Central banks are now being given the task of maintaining financial stability as well as hitting inflation targets.  With two objectives there needs to be, optimally, two instruments that can be used separately for those purposes.  It remains essential for central banks to predicate interest rates primarily for the achievement of stable prices, i.e. hitting the inflation target.  The need is to find an additional set of instrument(s) that can allow them simultaneously to maintain financial stability.  Such instruments have been identified, and include such measures as state-varying capital and liquidity ratios, loan-to-value and loan-to-income ratios in the property market, and state-varying margins.  While these instruments affect the cost of borrowing, and so interact with the use of more general interest rates, they do have differing and more specific effects, and therefore can be used independently of, though interacting with, interest rate setting for the achievement of price stability.  The problem of using such macro-prudential instruments for achieving price stability is rather different.  They should be tightened in booms and relaxed in busts.  But the natural instinct of almost everyone involved is absolutely the reverse.  Although after the event the fact that a prior boom was unsustainable becomes patently obvious, during the boom it is not so; indeed if it was, the boom could not go on.  Booms are enormously popular, with politicians, borrowers, lenders and the media.  It takes enormous courage for a regulator/Central Banker to stand up and state that, ‘not only is the boom unsustainable, i.e. the market has got it wrong, but that the regulator will take steps to damage the interests of almost all those involved by tightening regulation’.  By exactly the same token, during busts, all borrowing counterparties, including banks, look much more fragile and the inevitable tendency is to require higher margins and tougher ratios, in order to protect against counterparty risk; exactly as is happening now.  Again it takes enormous courage and foresight for a regulator/Central Banker to cut margins/ratios just at the time when it seems more naturally sensible to raise them.

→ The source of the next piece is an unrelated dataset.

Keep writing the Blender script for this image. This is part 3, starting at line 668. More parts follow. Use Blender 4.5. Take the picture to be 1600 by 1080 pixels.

In short, the problem is not designing the appropriate instruments, but getting them used in a countercyclical fashion.  The only way to do this is to apply ex ante rules, but rules are a strait jacket and are frequently in practice inappropriate, so a better procedure is ‘comply or explain’.

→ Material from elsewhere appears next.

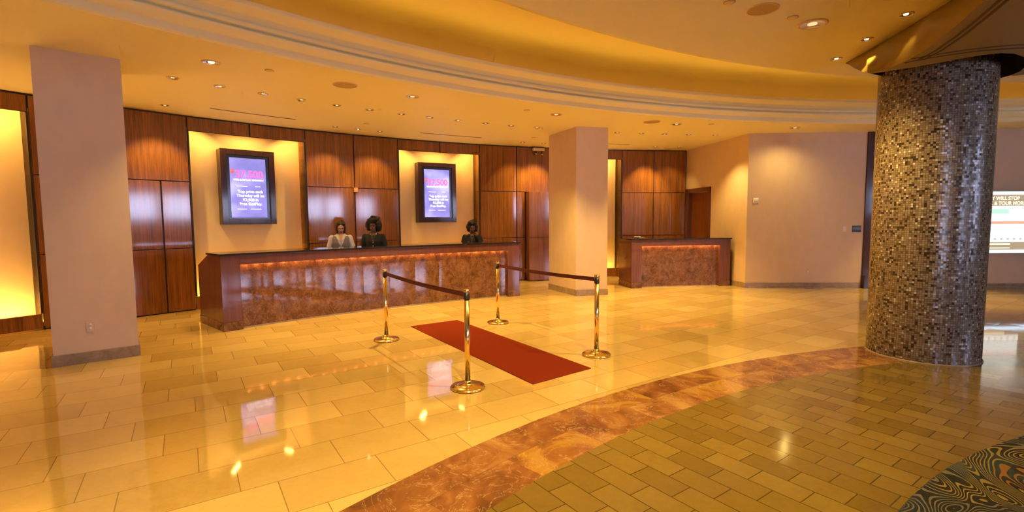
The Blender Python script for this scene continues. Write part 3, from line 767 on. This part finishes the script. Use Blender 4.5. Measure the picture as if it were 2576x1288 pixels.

The idea is as follows:-  Each regulator/Central Banker should designate a small number of indicators which have preceded and accompanied booms and busts in the past.  They could choose whichever seems historically appropriate.  These could include, for example, increases in credit expansion, both above the norm and above the average credit/GDP ratio; increases in household indebtedness above the norm and above the average debt GDP ratio; increases in housing prices above the norm and above the average ratio of house prices to the general level of prices.  Then, whenever a majority of these indicators are flashing red, the regulator/Central Banker should be required either to take countervailing macro-prudential steps to counteract that phase in the cycle, or explain in public why they did not do so.  The purpose is to make some degree of countercyclical action into the default option, rather than having inertia as the default option, which is normally the case now.